Rôle du Parlement européen
Le Parlement est colégislateur dans le cadre de la procédure législative ordinaire depuis l’adoption du traité de Lisbonne. Il joue un rôle central dans les développements liés à la PCP, y compris ses instruments financiers. Le Parlement contrôle également les dépenses de l’Union réalisées au titre des Fonds structurels lors de la procédure annuelle de décharge budgétaire.
Il a participé à l’élaboration du CFP 2021-2027 et à la révision du Fonds pour la pêche qui a abouti au Feampa. Dans le cadre de ce processus, le Parlement a exposé sa position sur le financement futur de la pêche dans sa résolution du 14 mars 2018 sur le prochain CFP pour l’après-2020, en intégrant l’avis de la commission de la pêche du 23 novembre 2017.
Plus récemment, la résolution du Parlement du 18 janvier 2024 sur l’état des lieux de la mise en œuvre de la politique commune de la pêche et les perspectives d’avenir insiste sur le rôle du soutien du Feampa dans la réalisation d’un large éventail d’objectifs couverts par la PCP, tels que l’amélioration de l’efficacité énergétique des navires de pêche, l’innovation pour améliorer les engins de pêche à faible incidence et l’aide aux jeunes pêcheurs. La résolution invite la Commission et les États membres à faciliter l’accès aux fonds du Feampa pour les professionnels du secteur et à compléter le Feampa, par exemple par l’intermédiaire du Fonds pour une transition juste, de REPowerEU et d’Horizon Europe, afin de faciliter une transition écologique juste.
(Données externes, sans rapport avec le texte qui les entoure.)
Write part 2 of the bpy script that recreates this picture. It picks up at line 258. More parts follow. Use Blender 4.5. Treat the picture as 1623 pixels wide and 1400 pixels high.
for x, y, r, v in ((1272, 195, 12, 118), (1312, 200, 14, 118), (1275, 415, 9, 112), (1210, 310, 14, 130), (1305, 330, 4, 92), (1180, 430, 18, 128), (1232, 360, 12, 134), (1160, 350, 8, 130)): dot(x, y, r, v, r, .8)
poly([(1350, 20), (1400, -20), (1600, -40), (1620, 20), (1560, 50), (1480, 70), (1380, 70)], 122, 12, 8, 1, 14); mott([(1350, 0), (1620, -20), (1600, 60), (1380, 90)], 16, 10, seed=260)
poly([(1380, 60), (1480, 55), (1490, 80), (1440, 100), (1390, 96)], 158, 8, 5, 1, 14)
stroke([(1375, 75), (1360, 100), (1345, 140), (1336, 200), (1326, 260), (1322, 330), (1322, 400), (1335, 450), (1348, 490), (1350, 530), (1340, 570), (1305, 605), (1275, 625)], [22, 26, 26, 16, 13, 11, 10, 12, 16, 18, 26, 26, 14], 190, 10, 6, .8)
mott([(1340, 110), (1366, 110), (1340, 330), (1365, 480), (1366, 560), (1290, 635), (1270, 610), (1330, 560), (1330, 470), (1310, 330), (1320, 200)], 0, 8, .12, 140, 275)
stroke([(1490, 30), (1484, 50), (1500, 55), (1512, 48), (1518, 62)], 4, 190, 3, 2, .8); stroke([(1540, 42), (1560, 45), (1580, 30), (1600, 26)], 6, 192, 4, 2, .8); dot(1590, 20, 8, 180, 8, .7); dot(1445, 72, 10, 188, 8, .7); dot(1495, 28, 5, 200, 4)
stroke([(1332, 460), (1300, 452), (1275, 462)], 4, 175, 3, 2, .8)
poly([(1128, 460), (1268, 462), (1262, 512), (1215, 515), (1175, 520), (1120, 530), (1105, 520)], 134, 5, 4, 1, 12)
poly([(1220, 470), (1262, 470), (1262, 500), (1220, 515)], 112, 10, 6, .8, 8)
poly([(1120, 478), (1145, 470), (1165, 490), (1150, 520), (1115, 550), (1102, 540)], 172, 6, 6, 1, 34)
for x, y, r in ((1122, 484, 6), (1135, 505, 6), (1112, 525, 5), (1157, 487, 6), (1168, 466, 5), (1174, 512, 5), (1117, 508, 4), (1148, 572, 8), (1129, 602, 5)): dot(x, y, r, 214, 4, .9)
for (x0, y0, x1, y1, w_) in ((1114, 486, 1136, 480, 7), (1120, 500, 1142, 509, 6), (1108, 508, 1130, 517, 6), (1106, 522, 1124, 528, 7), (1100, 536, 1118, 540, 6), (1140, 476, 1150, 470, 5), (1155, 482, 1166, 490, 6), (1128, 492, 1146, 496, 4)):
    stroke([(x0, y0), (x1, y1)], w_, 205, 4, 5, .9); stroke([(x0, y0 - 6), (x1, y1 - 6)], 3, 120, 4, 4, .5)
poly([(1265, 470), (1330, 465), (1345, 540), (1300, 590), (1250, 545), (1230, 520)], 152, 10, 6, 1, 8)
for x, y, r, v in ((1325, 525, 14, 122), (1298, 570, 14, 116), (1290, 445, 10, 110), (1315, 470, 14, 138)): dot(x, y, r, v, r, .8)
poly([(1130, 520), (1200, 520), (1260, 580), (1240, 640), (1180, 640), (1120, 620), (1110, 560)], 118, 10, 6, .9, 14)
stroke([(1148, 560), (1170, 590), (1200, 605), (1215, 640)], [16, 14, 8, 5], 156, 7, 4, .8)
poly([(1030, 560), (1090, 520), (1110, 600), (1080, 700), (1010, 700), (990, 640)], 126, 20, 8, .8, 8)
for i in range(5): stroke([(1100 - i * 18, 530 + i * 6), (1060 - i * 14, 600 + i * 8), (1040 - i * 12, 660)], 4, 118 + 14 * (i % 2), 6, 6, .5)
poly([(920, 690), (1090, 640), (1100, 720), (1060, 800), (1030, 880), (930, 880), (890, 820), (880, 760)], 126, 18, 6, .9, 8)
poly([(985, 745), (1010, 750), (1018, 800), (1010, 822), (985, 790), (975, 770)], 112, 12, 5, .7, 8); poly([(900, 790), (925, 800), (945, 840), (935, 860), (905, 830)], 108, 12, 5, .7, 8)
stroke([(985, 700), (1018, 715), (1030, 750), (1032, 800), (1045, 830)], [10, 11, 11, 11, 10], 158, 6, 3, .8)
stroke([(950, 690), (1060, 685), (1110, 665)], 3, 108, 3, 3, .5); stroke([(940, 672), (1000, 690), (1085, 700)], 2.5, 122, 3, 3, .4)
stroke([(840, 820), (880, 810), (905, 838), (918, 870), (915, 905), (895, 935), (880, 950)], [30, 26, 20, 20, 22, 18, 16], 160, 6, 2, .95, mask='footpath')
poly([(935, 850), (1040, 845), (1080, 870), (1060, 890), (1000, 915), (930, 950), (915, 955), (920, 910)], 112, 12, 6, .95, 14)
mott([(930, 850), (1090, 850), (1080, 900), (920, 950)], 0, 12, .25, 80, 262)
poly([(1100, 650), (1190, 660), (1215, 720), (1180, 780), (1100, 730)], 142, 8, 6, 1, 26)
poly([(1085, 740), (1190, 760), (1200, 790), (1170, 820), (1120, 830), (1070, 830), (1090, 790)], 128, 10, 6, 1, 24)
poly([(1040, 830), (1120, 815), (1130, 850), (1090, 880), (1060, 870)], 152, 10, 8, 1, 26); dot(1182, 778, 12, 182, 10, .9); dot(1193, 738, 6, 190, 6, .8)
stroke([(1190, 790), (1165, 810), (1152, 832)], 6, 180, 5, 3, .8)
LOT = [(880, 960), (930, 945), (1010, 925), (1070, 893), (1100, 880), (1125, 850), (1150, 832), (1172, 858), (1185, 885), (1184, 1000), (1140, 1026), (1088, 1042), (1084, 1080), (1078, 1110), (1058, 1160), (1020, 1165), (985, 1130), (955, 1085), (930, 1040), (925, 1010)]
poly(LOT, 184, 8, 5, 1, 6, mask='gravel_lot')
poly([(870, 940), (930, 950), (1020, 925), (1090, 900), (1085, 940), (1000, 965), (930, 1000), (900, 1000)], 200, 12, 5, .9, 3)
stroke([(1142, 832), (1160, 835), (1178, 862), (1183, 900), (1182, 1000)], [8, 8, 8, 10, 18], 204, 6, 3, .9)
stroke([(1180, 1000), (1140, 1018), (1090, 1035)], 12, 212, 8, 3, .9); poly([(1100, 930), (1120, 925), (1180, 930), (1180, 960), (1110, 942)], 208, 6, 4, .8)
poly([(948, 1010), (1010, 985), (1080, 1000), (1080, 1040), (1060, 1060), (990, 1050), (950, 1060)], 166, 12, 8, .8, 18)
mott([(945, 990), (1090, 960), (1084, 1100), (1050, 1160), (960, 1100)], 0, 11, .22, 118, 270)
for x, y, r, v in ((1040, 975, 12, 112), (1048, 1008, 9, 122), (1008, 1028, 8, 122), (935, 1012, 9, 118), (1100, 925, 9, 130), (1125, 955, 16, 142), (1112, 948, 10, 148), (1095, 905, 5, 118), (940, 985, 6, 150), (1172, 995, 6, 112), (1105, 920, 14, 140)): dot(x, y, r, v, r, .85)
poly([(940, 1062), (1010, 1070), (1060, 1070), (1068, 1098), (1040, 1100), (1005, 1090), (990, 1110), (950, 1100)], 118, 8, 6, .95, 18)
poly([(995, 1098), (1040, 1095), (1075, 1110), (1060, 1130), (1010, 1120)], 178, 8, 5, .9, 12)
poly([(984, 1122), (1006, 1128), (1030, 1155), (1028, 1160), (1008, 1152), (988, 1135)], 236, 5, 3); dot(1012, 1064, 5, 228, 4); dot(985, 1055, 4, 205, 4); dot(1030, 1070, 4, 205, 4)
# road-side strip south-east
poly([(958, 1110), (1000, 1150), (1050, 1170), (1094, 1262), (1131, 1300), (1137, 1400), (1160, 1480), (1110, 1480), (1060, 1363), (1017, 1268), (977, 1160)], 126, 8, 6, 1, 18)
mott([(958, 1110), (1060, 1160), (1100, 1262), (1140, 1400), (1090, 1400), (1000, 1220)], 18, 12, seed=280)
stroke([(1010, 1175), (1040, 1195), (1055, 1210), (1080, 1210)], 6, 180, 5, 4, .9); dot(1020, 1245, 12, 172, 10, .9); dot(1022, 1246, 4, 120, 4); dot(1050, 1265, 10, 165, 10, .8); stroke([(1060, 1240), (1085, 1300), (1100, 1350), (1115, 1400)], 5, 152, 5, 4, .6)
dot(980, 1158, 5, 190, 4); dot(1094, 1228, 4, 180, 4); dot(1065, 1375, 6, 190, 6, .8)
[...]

Les études suivantes figurent au rang des recherches récemment menées pour la commission de la pêche au sujet du financement de la pêche:
- «Increasing selectivity in EU fisheries — State of play and best practices» (Améliorer la sélectivité des pêcheries de l’UE — État des lieux et bonnes pratiques), qui fournit une analyse de la manière dont les États membres ont utilisé les fonds du FEAMP pour promouvoir une sélectivité accrue;
- The EU oceans and fisheries policy — Latest developments and future challenges (La politique de l’Union en matière d’océans et de pêche — Dernières évolutions et défis à venir), qui expose les principales questions stratégiques de l’Union liées à la pêche, à l’aquaculture, à l’économie bleue et à la gouvernance internationale des océans, y compris en ce qui concerne les aspects financiers;
- The future of the EU fishing fleet — First assessment of Member States’ EMFAF programmes for 2021-27 (L’avenir de la flotte de pêche de l’Union — Première évaluation des programmes FEAMPA des États membres pour la période 2021-2027), qui examine comment le Fonds européen pour les affaires maritimes, la pêche et l’aquaculture (Feampa) et ses successeurs potentiels peuvent contribuer à façonner positivement l’avenir de la flotte de pêche de l’Union.